Noah is described as a blameless, righteous man, who walked with God. This account is a stark contrast to the rest of humanity during this time. The Bible describes the world during the time of Noah as corrupt, full of violence, and that the hearts of man were evil all the time. How is it that Noah was righteous, even when surrounded by wickedness?  I believe the key is with whom he walked. The physical act of walking may seem simple, but it is a complex process that involves many systems working together. The kinesiology of walking includes spatial awareness, balance, control of one’s center of gravity, a working nervous system, strong muscles, trunk support, working joints in the pelvis, hips, knees, ankles, and feet. Remember that the next time you count your steps! 

As we walk with God, there are spiritual practices that need to be continuously strengthened and developed to keep in step with Him.  To begin, we need to seek his direction, so we know where to go.
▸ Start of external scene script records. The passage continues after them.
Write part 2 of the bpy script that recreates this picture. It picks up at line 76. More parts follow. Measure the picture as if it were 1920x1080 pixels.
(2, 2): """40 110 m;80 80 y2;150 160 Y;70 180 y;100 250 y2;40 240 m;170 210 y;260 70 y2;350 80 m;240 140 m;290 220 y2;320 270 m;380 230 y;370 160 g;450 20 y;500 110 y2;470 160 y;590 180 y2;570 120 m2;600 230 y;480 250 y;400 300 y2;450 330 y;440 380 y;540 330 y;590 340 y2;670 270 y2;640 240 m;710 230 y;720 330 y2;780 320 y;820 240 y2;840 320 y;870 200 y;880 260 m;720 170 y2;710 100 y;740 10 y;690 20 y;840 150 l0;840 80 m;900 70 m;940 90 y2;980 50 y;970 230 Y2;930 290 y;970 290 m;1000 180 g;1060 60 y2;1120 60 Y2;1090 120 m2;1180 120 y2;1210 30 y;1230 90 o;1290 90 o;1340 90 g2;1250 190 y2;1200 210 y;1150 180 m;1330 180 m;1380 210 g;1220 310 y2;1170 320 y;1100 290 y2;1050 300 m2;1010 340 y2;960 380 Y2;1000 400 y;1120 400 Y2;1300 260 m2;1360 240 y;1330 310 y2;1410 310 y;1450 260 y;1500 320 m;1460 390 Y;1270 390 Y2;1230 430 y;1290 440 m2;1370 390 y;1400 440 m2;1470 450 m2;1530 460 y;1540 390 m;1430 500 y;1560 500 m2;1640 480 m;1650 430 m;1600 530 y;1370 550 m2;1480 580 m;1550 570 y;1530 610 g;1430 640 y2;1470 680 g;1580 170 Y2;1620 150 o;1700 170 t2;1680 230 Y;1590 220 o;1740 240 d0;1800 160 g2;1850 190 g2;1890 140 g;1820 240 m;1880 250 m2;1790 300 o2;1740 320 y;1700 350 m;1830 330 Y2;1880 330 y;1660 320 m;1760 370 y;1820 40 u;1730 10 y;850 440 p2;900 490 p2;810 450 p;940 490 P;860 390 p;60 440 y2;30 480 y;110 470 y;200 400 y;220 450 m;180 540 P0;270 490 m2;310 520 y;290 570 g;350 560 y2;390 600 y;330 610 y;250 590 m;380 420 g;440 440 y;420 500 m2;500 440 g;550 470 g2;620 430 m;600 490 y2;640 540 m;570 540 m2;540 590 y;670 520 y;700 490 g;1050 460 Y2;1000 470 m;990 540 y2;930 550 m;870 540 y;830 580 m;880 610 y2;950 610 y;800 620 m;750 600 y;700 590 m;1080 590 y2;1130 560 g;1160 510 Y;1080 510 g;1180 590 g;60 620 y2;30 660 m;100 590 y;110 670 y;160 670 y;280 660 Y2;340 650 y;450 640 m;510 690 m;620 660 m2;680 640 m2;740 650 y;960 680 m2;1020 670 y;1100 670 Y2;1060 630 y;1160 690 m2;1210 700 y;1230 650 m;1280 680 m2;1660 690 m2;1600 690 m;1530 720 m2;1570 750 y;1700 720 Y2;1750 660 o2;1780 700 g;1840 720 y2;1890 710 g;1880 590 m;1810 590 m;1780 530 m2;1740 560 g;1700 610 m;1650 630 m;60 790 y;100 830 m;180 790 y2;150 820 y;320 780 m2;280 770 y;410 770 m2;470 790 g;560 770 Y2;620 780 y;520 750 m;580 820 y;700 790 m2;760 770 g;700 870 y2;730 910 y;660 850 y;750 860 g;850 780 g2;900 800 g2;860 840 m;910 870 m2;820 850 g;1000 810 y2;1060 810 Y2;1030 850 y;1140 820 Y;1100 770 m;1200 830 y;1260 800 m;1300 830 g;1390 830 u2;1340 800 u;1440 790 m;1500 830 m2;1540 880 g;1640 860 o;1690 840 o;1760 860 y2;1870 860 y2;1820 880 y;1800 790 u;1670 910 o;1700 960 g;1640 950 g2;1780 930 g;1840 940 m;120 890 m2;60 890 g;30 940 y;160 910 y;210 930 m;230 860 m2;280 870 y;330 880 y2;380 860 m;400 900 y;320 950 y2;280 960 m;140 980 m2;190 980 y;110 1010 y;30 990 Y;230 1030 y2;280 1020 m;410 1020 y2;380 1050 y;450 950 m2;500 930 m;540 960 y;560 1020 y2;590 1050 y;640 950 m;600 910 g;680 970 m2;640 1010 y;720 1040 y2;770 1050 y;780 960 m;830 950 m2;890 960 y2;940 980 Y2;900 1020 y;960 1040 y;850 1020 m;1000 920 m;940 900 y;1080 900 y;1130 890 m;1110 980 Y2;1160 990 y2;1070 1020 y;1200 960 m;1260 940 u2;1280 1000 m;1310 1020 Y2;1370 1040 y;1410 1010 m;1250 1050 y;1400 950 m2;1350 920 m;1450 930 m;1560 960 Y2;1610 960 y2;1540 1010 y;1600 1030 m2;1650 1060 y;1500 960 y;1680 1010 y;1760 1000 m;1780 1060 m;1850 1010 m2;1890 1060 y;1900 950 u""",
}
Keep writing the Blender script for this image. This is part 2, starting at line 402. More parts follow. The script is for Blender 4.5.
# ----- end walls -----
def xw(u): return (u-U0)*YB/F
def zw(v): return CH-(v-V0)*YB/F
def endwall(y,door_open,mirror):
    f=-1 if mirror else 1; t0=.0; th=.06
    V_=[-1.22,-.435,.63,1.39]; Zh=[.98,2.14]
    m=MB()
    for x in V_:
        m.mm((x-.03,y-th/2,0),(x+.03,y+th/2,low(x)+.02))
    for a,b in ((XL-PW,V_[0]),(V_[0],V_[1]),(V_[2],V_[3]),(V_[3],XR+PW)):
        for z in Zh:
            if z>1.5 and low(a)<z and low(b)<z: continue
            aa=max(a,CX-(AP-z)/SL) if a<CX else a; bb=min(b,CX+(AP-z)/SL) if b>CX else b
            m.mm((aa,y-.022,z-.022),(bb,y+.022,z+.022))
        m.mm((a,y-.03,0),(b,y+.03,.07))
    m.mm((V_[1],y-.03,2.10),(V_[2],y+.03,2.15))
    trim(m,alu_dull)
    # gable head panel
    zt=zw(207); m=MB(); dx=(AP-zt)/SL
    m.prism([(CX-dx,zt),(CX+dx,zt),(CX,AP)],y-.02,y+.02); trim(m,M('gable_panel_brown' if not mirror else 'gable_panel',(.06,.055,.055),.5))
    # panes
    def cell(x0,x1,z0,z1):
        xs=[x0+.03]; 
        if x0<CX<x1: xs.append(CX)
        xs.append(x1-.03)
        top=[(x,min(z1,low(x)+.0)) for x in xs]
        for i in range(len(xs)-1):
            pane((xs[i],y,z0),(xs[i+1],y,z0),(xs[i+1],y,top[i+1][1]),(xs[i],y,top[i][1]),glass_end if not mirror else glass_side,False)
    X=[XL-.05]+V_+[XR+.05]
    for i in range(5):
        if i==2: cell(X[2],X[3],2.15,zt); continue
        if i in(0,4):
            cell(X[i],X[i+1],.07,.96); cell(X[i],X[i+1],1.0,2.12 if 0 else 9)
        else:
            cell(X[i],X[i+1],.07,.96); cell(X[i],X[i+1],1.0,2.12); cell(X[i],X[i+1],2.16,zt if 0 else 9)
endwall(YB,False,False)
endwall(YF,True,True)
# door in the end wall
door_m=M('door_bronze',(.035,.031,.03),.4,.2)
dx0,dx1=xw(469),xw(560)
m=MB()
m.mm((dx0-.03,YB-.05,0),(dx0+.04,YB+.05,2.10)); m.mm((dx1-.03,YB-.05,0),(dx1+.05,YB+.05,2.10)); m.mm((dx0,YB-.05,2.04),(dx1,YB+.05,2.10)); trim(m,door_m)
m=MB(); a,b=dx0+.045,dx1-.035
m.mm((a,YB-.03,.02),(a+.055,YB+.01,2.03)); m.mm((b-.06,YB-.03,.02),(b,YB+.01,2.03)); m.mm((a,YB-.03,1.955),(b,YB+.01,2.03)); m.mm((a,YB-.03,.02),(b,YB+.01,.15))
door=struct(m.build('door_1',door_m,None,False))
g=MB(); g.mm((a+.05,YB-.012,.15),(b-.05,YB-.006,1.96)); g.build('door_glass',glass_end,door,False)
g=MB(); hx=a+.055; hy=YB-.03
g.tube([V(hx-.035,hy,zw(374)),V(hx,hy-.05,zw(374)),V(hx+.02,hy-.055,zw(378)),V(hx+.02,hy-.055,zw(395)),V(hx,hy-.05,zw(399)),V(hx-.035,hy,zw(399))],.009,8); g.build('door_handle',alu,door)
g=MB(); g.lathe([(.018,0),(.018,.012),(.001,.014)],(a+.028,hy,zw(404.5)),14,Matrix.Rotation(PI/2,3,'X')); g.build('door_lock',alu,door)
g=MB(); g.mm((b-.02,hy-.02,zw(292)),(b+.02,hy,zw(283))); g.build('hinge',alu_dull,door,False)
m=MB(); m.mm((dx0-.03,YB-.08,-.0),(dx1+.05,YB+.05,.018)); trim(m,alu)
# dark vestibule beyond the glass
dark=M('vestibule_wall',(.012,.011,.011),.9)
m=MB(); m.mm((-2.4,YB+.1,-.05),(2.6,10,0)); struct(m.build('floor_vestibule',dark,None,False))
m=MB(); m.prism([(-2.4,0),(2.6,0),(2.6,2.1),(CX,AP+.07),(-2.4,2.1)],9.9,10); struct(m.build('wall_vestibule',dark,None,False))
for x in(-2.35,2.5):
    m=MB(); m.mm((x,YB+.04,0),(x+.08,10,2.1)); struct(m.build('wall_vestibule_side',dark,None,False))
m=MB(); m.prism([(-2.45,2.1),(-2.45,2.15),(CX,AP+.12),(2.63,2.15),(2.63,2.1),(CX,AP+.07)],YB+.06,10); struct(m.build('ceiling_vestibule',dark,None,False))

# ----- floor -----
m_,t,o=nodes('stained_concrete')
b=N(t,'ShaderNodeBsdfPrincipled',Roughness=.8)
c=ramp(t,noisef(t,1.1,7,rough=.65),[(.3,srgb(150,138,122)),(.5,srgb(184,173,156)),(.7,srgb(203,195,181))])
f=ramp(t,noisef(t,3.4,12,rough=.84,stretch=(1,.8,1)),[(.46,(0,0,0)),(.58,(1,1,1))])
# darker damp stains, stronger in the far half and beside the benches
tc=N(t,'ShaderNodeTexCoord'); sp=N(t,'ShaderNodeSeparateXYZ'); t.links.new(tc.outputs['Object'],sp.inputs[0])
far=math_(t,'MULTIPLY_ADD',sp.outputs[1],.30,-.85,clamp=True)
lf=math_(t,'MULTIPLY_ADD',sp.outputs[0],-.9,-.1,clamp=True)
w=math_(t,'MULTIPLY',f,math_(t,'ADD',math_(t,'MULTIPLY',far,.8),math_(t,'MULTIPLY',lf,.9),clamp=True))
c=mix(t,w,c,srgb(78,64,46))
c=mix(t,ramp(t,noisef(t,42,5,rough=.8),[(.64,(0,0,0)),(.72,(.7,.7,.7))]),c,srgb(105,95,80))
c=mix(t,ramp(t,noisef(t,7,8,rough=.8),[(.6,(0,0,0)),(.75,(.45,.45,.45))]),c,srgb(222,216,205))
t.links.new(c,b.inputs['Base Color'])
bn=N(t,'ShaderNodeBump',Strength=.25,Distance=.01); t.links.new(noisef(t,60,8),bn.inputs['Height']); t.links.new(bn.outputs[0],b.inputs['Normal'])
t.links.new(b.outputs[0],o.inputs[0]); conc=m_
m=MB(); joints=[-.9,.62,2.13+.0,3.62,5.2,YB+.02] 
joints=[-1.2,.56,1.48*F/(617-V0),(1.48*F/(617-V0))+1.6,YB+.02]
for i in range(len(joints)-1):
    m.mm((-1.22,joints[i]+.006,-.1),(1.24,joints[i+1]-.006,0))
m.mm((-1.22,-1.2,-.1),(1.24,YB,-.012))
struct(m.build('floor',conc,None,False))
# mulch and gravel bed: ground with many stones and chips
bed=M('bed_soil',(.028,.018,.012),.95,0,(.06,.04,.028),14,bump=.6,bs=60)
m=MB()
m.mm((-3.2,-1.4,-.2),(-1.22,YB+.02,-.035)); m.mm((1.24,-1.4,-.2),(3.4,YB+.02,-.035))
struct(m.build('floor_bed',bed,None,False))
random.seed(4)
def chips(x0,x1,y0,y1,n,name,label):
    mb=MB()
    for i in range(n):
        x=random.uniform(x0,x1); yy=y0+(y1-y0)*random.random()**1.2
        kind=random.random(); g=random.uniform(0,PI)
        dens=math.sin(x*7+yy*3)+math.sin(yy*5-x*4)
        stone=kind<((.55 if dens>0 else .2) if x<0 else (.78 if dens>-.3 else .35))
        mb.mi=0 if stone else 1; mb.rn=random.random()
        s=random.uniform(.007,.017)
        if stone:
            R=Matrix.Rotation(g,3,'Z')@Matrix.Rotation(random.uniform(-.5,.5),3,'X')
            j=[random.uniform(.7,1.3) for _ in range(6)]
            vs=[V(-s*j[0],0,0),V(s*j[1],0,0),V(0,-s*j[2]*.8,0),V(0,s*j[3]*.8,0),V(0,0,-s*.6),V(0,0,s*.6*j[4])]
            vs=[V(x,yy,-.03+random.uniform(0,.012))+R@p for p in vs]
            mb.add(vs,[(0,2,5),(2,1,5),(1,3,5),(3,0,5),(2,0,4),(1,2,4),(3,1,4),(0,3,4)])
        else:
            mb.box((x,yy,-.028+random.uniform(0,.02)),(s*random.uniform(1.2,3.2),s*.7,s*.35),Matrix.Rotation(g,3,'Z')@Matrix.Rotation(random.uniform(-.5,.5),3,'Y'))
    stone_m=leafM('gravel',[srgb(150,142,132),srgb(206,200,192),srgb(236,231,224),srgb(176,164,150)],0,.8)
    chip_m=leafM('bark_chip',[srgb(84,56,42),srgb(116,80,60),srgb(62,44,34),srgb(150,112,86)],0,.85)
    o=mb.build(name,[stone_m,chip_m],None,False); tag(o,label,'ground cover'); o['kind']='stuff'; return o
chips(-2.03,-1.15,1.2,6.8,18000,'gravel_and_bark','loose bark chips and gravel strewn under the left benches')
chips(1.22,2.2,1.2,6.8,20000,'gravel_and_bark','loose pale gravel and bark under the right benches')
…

He is our guide. Also, it is essential to trust his timing, because often it will not match our expectations. We must relinquish control and let him lead.  Additionally, time spent with Him reading His Word is vital and life-giving. As we know Him better, we can love others as Jesus does.  Lastly, sometimes walking with God means stopping altogether and resting at His feet. Those of us who can walk, often take the act of walking for granted.  Likewise, we can take our spiritual walk with God for granted.  Let us be followers of Jesus that are attentive to the discipline of the walk.  

Because Noah walked with the Lord, he had a relationship with Him. Noah was ready to listen, obey, and trust God even when it did not make sense. In an arid environment that was landlocked, he was given explicit instructions to build and ark that had one door. He did exactly as he was commanded despite that fact there was not water nearby.  He lived by faith and it was credited to him as righteousness. Just as Noah’s family entered the ark through a door to be saved, God gave us another door that is our salvation, His son.  John 10:9 states, “I am the door. If anyone enters by me, he will be saved and will go in and out and find pasture.” Through him we have life and the forgiveness of sins.  Just as the ark saved Noah and his family from the flood, the ark is our reminder that we need Jesus. While Noah and his family found protection during the storm in the ark, we can find shelter in Jesus when the storms of life rage.  Jesus is our ark. 

As we cling to Jesus, we can rest in the truth that He is a promise keeper. Amid complete devastation from the flood, a rainbow was given as a sign of His everlasting promise to never flood the earth again.  When life gets difficult and storms come, we often forget God’s promises, but he is always faithful.  His promise to never leave us is one that we can cling to with confidence during the good times and the storms of life.